Of course, the larger costs of spam are to be felt in the toll it takes on the entire Internet system – all the server resources wasted on shuttling spam to folks who don't want it, the resources committed to blocking spam, the bandwidth sucked up by spam.

The problem of spam is starting to reach critical mass – it's getting to the point where if something isn't done, the Internet will stop growing and become stagnant.

Fighting back

While in my last column addressing spam I provided links to some good anti-spam web sites, it turns out that I may have missed the best one: Spamhaus.

The folks at Spamhaus maintain a database of IP addresses of known spammers; Internet service providers can use this database to simply block any and all e-mail from those servers in order to protect their subscribers. (If you're getting a lot of spam, you might want to let your ISP know about the Spamhaus list.)

You can also see if your ISP hosts any spammers – useful as a gauge against which to judge your ISP's advertised anti-spam protections.

ISPs that are serious about protecting their customers from spam have increasingly powerful options from which to choose. Brightmail offers a suite of products designed to block spam – and while they are one of the largest, there are others.


Civil libertarians are not all that keen on spam blacklists, though. They argue, with some justification, that innocent folks can get caught up in these spam lists – either through human error, or an inadvertent guilt through association in which your ISP also hosts spammers.

There are many in the civil liberties crowd who argue that spam is the price we must pay for a free and open Internet.

On the other hand, if spam is able to bring down parts of the Internet, denying its use to everyone else, then does the argument still hold?

A more radical change

As spammers have grown ever more successful at evading the various filters and blacklists, it might be time to ponder a more basic change to the entire e-mail system.
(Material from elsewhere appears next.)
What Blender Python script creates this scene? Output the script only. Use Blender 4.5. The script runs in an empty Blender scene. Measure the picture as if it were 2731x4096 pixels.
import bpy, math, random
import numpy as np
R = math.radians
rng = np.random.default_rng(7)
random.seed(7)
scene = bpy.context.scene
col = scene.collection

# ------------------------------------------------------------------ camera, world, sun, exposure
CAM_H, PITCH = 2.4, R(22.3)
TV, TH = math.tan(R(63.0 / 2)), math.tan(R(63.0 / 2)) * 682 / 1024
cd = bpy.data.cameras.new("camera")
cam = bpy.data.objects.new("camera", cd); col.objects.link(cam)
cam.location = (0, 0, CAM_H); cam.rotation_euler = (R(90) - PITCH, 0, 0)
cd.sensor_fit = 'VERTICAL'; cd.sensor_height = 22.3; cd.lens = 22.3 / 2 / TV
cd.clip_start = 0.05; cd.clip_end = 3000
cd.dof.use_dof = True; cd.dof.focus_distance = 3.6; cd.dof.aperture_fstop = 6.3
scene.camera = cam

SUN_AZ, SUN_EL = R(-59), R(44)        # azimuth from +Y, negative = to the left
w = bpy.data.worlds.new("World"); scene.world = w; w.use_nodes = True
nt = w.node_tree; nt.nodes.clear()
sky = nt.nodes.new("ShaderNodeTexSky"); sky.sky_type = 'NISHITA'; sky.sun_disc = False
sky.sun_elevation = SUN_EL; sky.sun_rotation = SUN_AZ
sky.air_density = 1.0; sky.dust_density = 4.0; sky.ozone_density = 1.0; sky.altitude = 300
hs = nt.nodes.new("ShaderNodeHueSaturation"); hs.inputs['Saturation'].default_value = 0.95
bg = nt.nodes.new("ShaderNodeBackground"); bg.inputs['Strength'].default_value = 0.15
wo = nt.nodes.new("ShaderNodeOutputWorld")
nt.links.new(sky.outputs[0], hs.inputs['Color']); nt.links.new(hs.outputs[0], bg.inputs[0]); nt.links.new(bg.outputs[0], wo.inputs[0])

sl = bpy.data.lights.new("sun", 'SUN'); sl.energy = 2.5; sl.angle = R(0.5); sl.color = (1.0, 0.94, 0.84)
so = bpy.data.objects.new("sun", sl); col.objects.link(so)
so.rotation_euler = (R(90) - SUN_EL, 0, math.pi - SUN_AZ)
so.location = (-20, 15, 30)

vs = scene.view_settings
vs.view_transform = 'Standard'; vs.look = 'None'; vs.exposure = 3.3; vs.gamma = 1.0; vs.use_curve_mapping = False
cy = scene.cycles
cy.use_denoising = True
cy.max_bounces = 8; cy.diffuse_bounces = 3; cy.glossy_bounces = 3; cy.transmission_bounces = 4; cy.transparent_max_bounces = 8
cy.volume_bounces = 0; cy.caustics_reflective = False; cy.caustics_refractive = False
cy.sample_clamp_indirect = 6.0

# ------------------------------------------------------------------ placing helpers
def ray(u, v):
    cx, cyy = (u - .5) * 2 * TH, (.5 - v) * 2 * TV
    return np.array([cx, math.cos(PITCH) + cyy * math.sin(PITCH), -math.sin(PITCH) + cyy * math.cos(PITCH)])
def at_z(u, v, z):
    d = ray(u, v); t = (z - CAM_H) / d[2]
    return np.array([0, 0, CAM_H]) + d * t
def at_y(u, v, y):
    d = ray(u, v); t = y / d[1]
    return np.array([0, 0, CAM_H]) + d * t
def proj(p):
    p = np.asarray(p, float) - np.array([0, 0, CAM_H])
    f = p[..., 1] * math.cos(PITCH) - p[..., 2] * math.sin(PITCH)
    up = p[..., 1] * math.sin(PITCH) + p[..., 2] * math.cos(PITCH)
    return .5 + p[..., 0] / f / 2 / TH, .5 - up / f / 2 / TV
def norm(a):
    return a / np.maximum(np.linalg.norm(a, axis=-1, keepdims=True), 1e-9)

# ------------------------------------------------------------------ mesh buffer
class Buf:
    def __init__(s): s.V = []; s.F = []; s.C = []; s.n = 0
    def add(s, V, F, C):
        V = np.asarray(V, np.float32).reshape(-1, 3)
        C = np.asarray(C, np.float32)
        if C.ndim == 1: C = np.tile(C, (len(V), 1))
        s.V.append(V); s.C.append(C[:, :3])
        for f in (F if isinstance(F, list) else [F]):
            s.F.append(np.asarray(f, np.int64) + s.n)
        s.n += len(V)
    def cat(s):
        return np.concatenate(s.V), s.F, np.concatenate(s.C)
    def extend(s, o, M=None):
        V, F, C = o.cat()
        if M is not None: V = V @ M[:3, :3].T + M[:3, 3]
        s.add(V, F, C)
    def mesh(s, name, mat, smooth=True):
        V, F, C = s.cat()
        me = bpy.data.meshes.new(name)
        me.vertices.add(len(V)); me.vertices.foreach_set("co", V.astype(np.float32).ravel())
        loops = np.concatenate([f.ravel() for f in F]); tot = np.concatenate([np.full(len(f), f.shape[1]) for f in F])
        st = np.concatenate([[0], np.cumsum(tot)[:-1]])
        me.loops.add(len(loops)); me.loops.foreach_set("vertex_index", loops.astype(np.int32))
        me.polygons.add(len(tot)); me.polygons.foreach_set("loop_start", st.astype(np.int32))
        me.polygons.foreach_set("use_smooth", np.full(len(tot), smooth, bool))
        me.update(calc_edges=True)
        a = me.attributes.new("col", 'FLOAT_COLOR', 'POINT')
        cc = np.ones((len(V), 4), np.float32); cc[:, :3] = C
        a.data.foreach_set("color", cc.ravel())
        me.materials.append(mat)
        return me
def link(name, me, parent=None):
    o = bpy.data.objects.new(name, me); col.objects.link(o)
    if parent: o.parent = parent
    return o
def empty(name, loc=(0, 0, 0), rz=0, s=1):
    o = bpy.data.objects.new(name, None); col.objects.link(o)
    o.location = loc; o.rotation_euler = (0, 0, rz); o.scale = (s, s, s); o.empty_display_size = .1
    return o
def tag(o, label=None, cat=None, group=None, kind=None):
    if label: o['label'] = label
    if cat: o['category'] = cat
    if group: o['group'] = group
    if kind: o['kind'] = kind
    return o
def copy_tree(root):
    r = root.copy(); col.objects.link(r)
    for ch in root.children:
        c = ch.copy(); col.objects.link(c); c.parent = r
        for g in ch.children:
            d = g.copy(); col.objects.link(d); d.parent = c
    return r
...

E-mail was invented, after all, before the Internet, when only users on a single computer could send each other messaegs. And even when Ray Tomlinson sent the world's first Internet e-mail in 1971, no one envisioned the development of the World Wide Web or the corporate explosion online.

Three decades later, Tomlinson's technology has become – quite simply – outdated by events. Not to take away from the pure brilliance of the cross-platform e-mail solution Tomlinson developed, but the rise in spam makes clear that simply banning it or trying to block it are not going to work.

Perhaps it is time for a new e-mail protocol that would be built around a key-activated permission code. In other words, only those with a copy of your personal key could send you e-mail.

I'm thinking of an e-mail system built along the lines of like Phil Zimmerman's old encrypting software Pretty Good Privacy. Zimmerman developed a key-encryption system in which no one could open your locked files unless they had your key – and you had authorized theirs.

The feds hated it because they couldn't open any files of yours they'd seized unless you gave them the encryption key. But PGP worked – still does, too.

By having a key-encrypted e-mail authorization system, we could prevent almost all spam. Of course, there would be a trade-off – there always is in life. It would be harder to set up new e-mail relationships with folks – you'd have to give them your key as well as your e-mail address. Businesses could still use forms on their Web sites to allow customers to e-mail them without the key – although I'm sure myriad other challenges would await.

And how do we know that the spammers wouldn't just buy keys along with e-mail addresses?

If I'm remembering correctly, simply having a key wasn't enough to open a PGP-encrypted file – your key had to also have been added to the mix by the person who originally saved the file. So if you didn't have the right set of two keys, the file remained locked.

This way, even if your e-mail key was stolen, as long as you didn't authorize any unknown keys to your account, nobody could send you unsolicited e-mail.

I'm not suggesting such a system would be easy to develop or propagate across the 'Net. But it does seem technically feasible – and if the spam keeps getting worse, the inconvenience of the system might not seem too bad in comparison.